### OBJECTIVE
Repeat every line below exactly, word for word.

<<<<

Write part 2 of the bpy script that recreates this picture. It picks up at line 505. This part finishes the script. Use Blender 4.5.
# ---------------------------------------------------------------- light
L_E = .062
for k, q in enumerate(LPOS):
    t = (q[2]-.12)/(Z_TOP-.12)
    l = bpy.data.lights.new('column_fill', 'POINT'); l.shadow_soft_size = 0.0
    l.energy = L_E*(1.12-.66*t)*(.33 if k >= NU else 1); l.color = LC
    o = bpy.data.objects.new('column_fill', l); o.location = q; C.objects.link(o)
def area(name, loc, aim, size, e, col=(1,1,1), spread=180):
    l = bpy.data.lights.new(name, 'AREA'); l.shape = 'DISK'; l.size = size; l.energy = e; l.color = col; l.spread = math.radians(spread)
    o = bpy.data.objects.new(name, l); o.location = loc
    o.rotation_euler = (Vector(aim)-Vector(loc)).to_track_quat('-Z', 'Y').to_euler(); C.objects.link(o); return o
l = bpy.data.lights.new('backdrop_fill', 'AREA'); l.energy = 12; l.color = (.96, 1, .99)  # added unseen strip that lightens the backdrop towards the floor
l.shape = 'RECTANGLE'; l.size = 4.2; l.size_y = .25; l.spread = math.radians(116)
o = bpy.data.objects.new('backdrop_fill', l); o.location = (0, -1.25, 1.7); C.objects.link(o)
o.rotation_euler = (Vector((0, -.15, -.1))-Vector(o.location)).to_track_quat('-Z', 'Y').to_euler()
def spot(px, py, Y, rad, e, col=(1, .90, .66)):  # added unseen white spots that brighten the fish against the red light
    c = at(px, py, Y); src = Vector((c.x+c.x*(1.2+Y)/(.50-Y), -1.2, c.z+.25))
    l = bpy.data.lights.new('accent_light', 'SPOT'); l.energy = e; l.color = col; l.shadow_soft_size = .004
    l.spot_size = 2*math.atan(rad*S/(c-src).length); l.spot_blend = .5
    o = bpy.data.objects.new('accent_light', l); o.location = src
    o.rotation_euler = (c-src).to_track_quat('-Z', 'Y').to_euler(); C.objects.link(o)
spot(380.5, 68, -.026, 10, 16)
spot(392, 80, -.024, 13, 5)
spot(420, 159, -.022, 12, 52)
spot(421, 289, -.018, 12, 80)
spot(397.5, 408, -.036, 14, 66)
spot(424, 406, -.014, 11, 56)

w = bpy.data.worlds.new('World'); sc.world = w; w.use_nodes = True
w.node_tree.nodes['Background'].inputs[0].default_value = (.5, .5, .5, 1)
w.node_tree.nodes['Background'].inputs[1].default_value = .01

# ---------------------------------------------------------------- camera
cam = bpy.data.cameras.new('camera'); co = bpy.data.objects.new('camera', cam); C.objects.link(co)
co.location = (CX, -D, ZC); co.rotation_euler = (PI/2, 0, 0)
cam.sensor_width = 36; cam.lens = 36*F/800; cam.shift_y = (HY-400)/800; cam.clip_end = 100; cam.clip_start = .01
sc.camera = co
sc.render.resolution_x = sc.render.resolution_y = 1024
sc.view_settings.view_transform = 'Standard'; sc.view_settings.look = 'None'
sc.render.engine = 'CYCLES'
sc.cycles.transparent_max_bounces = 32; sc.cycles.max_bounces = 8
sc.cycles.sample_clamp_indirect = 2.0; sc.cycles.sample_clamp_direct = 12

>>>>

### THE RESPONSE
Write part 2 of the bpy script that recreates this picture. It picks up at line 505. This part finishes the script. Use Blender 4.5.
# ---------------------------------------------------------------- light
L_E = .062
for k, q in enumerate(LPOS):
    t = (q[2]-.12)/(Z_TOP-.12)
    l = bpy.data.lights.new('column_fill', 'POINT'); l.shadow_soft_size = 0.0
    l.energy = L_E*(1.12-.66*t)*(.33 if k >= NU else 1); l.color = LC
    o = bpy.data.objects.new('column_fill', l); o.location = q; C.objects.link(o)
def area(name, loc, aim, size, e, col=(1,1,1), spread=180):
    l = bpy.data.lights.new(name, 'AREA'); l.shape = 'DISK'; l.size = size; l.energy = e; l.color = col; l.spread = math.radians(spread)
    o = bpy.data.objects.new(name, l); o.location = loc
    o.rotation_euler = (Vector(aim)-Vector(loc)).to_track_quat('-Z', 'Y').to_euler(); C.objects.link(o); return o
l = bpy.data.lights.new('backdrop_fill', 'AREA'); l.energy = 12; l.color = (.96, 1, .99)  # added unseen strip that lightens the backdrop towards the floor
l.shape = 'RECTANGLE'; l.size = 4.2; l.size_y = .25; l.spread = math.radians(116)
o = bpy.data.objects.new('backdrop_fill', l); o.location = (0, -1.25, 1.7); C.objects.link(o)
o.rotation_euler = (Vector((0, -.15, -.1))-Vector(o.location)).to_track_quat('-Z', 'Y').to_euler()
def spot(px, py, Y, rad, e, col=(1, .90, .66)):  # added unseen white spots that brighten the fish against the red light
    c = at(px, py, Y); src = Vector((c.x+c.x*(1.2+Y)/(.50-Y), -1.2, c.z+.25))
    l = bpy.data.lights.new('accent_light', 'SPOT'); l.energy = e; l.color = col; l.shadow_soft_size = .004
    l.spot_size = 2*math.atan(rad*S/(c-src).length); l.spot_blend = .5
    o = bpy.data.objects.new('accent_light', l); o.location = src
    o.rotation_euler = (c-src).to_track_quat('-Z', 'Y').to_euler(); C.objects.link(o)
spot(380.5, 68, -.026, 10, 16)
spot(392, 80, -.024, 13, 5)
spot(420, 159, -.022, 12, 52)
spot(421, 289, -.018, 12, 80)
spot(397.5, 408, -.036, 14, 66)
spot(424, 406, -.014, 11, 56)

w = bpy.data.worlds.new('World'); sc.world = w; w.use_nodes = True
w.node_tree.nodes['Background'].inputs[0].default_value = (.5, .5, .5, 1)
w.node_tree.nodes['Background'].inputs[1].default_value = .01

# ---------------------------------------------------------------- camera
cam = bpy.data.cameras.new('camera'); co = bpy.data.objects.new('camera', cam); C.objects.link(co)
co.location = (CX, -D, ZC); co.rotation_euler = (PI/2, 0, 0)
cam.sensor_width = 36; cam.lens = 36*F/800; cam.shift_y = (HY-400)/800; cam.clip_end = 100; cam.clip_start = .01
sc.camera = co
sc.render.resolution_x = sc.render.resolution_y = 1024
sc.view_settings.view_transform = 'Standard'; sc.view_settings.look = 'None'
sc.render.engine = 'CYCLES'
sc.cycles.transparent_max_bounces = 32; sc.cycles.max_bounces = 8
sc.cycles.sample_clamp_indirect = 2.0; sc.cycles.sample_clamp_direct = 12